Sembra tutto tranne un gioco, a guardare i volti riflessi sui vetri delle slot machine. Ogni puntata si consuma nella solitudine dei suoni e i colori delle «macchinette mangiasoldi» studiate apposta per creare dipendenza. Non lontano, i turisti passeggiano lungo le mura vaticane di Roma. È pomeriggio, ma potrebbe essere notte, non ci sono finestre ed è tutto illuminato artificialmente. I frequentatori sono quasi tutti benestanti: professionisti e imprenditori e tra loro c'è chi ha buttato via interi capitali. Se i contanti finiscono sono pronti a mettersi in mano agli strozzini che aspettano il momento di debolezza per farsi avanti: quando si è perso tutto, ma si vuol giocare ancora con l'illusione del riscatto. Poi ci sono i pensionati. Tutti credono di poter smettere quando vogliono.

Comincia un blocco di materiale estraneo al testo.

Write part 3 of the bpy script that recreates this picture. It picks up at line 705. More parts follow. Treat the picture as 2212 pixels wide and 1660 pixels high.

Sulla videolottery le immagini tre per tre appaiono e scompaiono veloci, alcuni giocatori hanno tic incontrollabili e le ore vanno avanti tra soldi che scendono, si ammucchiano, spariscono. Se rivolgi loro la parola non staccano gli occhi dal video e continuano a premere spasmodicamente «start».
A Roma, ma probabilmente in tutta Italia, in ogni sala giochi si corre il rischio di imbattersi in un usuraio. Il modus operandi è sempre lo stesso: lo strozzino individua un giocatore con un buon portafogli, si apposta alle spalle e aspetta che perda tutto. Le percentuali d'interesse raddoppiano nel giro di pochi giorni.
In Italia, i giocatori patologici sono 800mila, oltre 12mila quelli attualmente in trattamento, almeno un milione e 700mila quelli a rischio (l'indagine è raccolta nel Quaderno della Fondazione Terzo Millennio). Se il settore del gioco è in forte espansione e ha fatto nascere nuove professionalità, chi è dall'altra parte corre un rischio reale di dipendenza, può mandare in pezzi la propria vita, il lavoro e annullarsi in funzione di un pensiero fisso: il gioco.
Ogni vincita è un'occasione per provarci ancora e così si perde tutto. Si torna a casa pieni di debiti, con un unico pensiero: tornare a giocare.
L'Italia ha battuto il record dei record nel 2016, con novantasei miliardi di euro andati in gioco e scommesse (8% in più rispetto al 2015). Fanno la bellezza di 7,9 miliardi al mese, quasi 11 milioni ogni ora: cioè il 4,7 per cento del nostro Pil.
Per lo Stato, quello del «gioco d'azzardo» è un settore economicamente strategico. I giocatori hanno vinto (o recuperato) 76,5 miliardi, e perso 19,5 miliardi nel 2016, di questi, 9 miliardi sono finiti nelle casse statali (la vincita si concentra nelle mani di pochi). Tuttavia lo Stato ci rimette all'incirca 5-6 miliardi in costi sanitari (per la cura della ludopatia) e calo delle capacità lavorative.
L'azzardo è la droga del terzo millennio: l'offerta è ovunque: dai bar ai tabacchi, alle sale slot. Oggi sono abilitati all'installazione delle macchinette mangiasoldi circa 100mila punti vendita (anche se non tutti ne detengono). Circa 56mila sono bar e oltre 13mila i tabacchi.
Poi ci sono le 29.600 sale e punti gioco. Gioca un italiano su due almeno una volta l'anno. In tempo di crisi è l'unico settore sano che aumenta la propria produttività nonostante lo stato abbia aumentato le tasse sulle vincite.